━━ SUPPLIED DATA
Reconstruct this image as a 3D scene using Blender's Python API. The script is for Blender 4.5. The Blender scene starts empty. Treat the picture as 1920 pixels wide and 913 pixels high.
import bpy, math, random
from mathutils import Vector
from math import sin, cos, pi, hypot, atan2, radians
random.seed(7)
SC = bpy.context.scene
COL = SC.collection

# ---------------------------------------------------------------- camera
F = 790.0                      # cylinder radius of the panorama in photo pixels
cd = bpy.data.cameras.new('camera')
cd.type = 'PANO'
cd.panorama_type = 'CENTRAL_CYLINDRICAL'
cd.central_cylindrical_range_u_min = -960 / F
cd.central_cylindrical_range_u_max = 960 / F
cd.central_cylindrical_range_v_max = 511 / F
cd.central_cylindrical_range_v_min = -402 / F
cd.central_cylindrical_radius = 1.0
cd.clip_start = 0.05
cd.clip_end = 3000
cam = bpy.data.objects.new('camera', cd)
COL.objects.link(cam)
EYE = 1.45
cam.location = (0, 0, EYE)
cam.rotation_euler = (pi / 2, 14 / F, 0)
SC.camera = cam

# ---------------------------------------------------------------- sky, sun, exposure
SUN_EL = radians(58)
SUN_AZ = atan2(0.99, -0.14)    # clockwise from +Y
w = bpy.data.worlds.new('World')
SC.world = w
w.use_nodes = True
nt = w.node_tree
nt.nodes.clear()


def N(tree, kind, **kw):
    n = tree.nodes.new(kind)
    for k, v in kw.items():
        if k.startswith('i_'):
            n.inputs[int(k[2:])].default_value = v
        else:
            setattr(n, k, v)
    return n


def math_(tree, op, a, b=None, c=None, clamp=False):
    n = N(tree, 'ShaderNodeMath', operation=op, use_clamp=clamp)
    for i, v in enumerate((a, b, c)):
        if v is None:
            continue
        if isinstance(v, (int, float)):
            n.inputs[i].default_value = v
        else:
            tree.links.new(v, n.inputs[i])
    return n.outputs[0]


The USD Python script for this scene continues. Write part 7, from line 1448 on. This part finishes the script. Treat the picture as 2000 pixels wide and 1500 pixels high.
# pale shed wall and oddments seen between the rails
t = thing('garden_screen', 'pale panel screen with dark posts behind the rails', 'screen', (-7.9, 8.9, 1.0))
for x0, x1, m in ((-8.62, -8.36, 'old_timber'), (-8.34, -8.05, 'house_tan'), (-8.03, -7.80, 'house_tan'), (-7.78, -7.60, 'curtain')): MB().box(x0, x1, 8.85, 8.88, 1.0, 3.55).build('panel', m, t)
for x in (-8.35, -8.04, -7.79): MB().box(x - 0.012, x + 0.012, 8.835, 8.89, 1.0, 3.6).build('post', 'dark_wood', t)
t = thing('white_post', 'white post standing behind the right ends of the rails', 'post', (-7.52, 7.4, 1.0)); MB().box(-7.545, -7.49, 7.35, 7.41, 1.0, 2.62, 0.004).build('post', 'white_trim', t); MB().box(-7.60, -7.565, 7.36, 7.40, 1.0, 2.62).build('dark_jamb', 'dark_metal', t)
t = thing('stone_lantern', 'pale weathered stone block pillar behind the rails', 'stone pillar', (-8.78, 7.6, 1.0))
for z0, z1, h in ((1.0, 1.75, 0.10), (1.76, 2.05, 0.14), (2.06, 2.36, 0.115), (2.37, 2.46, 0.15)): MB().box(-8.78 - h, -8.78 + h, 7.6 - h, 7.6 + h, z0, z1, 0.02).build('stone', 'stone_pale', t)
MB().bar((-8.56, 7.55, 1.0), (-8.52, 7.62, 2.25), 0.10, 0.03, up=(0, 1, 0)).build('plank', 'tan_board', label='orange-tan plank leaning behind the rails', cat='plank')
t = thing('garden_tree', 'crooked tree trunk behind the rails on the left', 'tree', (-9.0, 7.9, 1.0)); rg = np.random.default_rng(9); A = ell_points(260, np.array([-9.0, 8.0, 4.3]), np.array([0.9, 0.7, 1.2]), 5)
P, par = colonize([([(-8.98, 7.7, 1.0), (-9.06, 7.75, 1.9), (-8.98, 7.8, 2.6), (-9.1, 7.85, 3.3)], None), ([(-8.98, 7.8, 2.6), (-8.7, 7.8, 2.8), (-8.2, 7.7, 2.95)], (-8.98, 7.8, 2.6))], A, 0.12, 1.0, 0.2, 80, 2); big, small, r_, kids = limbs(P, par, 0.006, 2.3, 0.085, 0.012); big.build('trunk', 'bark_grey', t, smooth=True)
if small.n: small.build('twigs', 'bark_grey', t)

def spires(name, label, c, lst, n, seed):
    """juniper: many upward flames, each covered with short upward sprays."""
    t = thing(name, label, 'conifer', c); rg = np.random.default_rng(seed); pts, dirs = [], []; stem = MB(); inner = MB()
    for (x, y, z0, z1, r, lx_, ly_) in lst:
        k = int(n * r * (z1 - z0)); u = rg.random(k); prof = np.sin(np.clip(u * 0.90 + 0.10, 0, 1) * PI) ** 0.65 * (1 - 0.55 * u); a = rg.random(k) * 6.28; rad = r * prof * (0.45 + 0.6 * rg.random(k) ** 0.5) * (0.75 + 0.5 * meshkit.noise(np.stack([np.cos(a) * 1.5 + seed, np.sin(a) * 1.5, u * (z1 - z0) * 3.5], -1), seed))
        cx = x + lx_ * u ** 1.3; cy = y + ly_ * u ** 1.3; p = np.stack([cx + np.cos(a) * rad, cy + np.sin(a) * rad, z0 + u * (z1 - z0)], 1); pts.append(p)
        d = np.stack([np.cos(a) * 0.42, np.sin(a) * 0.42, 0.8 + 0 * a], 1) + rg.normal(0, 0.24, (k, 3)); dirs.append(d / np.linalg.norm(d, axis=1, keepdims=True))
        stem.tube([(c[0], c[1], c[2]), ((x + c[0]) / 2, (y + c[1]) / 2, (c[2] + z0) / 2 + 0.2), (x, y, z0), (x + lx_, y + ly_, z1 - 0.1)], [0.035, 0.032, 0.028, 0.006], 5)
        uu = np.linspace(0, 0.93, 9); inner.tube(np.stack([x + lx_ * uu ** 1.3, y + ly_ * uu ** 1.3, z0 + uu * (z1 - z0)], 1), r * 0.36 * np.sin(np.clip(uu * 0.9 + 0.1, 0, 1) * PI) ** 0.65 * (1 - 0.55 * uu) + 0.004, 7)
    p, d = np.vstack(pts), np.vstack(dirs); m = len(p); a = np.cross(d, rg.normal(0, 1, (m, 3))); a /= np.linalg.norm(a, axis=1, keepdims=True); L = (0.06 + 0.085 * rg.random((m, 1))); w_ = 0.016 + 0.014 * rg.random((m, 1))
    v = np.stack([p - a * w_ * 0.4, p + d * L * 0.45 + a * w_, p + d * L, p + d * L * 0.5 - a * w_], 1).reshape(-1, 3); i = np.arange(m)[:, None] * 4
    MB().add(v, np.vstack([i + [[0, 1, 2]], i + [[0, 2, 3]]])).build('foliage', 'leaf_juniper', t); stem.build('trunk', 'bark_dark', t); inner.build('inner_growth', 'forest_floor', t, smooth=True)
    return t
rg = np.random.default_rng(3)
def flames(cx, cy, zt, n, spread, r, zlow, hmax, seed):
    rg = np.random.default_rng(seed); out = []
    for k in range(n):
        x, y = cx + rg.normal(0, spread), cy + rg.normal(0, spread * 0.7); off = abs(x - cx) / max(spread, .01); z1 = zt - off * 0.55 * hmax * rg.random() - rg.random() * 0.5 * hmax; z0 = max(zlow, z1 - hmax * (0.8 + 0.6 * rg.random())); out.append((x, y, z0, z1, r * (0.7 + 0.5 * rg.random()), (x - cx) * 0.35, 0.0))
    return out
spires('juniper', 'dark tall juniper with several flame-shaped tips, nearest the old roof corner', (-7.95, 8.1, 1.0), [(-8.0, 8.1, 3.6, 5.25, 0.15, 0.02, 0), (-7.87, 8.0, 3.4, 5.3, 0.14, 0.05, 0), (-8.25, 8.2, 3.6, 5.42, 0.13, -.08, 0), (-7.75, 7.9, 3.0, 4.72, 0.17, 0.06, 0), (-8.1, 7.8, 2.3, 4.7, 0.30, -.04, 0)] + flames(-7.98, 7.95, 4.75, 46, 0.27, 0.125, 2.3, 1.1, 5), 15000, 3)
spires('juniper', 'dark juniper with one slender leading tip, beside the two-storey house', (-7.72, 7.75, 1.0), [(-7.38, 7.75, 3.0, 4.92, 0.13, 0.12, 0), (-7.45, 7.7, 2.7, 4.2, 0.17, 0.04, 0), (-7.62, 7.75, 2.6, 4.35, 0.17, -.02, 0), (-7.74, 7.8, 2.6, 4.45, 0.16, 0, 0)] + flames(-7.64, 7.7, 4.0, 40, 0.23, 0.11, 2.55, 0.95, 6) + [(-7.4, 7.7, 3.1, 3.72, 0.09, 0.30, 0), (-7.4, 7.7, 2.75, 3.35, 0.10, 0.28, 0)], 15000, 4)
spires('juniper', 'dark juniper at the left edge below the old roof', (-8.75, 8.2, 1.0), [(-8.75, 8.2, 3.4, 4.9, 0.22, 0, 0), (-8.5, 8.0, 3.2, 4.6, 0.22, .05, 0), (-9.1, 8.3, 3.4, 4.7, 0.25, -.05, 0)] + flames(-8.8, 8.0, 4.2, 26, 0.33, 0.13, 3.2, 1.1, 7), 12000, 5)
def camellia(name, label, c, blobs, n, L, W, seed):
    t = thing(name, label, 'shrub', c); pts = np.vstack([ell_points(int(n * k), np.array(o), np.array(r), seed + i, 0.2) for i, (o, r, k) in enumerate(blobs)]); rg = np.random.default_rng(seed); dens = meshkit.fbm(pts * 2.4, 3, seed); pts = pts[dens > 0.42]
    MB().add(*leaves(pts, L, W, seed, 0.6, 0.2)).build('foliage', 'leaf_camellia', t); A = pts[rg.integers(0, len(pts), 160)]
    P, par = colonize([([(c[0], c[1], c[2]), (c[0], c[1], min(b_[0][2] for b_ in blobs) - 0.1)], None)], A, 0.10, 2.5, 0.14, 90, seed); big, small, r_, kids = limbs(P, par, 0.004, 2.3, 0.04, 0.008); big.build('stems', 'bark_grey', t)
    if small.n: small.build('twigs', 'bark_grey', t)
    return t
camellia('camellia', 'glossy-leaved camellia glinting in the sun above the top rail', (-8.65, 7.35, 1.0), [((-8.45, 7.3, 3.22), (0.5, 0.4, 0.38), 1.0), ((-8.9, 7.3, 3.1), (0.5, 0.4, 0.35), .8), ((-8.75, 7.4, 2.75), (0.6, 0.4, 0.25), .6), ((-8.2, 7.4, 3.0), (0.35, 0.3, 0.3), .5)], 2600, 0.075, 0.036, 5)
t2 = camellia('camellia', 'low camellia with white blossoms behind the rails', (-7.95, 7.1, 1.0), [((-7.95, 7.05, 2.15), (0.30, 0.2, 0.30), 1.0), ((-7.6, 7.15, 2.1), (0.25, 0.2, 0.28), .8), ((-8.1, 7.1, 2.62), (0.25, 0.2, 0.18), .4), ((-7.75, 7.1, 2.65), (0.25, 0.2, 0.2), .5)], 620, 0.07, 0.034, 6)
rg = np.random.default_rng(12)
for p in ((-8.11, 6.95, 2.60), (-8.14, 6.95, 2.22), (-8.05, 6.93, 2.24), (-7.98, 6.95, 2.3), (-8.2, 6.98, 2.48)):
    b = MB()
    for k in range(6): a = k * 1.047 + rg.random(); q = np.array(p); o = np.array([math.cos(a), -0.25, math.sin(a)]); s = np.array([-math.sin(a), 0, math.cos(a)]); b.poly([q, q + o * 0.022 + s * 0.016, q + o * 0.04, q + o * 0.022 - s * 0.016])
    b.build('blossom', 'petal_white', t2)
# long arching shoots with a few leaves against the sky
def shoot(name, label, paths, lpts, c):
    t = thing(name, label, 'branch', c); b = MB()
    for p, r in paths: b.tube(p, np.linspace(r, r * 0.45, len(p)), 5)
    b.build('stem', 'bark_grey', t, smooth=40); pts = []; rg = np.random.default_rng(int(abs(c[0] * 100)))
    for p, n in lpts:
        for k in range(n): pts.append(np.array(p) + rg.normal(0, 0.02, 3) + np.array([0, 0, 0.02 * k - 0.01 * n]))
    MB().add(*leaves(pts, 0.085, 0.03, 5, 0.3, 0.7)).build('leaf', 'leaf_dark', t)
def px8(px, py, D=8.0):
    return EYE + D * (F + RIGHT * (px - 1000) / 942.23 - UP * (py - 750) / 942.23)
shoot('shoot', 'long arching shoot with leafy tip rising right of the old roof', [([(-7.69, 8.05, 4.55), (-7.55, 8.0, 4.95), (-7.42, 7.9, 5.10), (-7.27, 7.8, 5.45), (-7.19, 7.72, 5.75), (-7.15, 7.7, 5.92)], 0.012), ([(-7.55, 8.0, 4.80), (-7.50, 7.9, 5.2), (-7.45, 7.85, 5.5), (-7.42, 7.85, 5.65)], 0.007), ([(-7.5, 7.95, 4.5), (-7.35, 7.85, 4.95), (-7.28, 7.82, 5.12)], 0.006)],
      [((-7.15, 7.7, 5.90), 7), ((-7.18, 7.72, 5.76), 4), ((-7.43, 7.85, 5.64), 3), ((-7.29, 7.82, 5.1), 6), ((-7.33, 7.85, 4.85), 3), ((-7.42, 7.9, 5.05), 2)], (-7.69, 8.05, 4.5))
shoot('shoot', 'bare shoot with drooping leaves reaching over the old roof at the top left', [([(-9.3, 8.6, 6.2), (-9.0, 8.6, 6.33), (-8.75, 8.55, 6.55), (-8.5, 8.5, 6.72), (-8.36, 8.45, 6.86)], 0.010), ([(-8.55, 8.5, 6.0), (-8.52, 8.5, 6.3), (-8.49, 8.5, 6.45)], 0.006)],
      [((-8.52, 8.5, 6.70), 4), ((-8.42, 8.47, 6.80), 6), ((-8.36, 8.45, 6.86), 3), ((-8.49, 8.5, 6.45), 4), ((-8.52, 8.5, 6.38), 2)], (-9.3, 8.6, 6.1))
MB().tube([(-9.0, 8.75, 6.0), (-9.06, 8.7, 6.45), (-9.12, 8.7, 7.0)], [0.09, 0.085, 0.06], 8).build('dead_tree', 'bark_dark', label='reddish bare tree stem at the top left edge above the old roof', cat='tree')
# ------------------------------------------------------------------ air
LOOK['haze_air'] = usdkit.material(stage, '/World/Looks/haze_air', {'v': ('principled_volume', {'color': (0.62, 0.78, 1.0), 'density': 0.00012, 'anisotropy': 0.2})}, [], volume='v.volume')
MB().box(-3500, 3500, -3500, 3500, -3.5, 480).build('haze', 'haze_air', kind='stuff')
━━━━
** TO DO **
Return only the lines from the beginning of the material up to and including the line with "COL = SC.collection", exactly as written.

** REPLY **
Reconstruct this image as a 3D scene using Blender's Python API. The script is for Blender 4.5. The Blender scene starts empty. Treat the picture as 1920 pixels wide and 913 pixels high.
import bpy, math, random
from mathutils import Vector
from math import sin, cos, pi, hypot, atan2, radians
random.seed(7)
SC = bpy.context.scene
COL = SC.collection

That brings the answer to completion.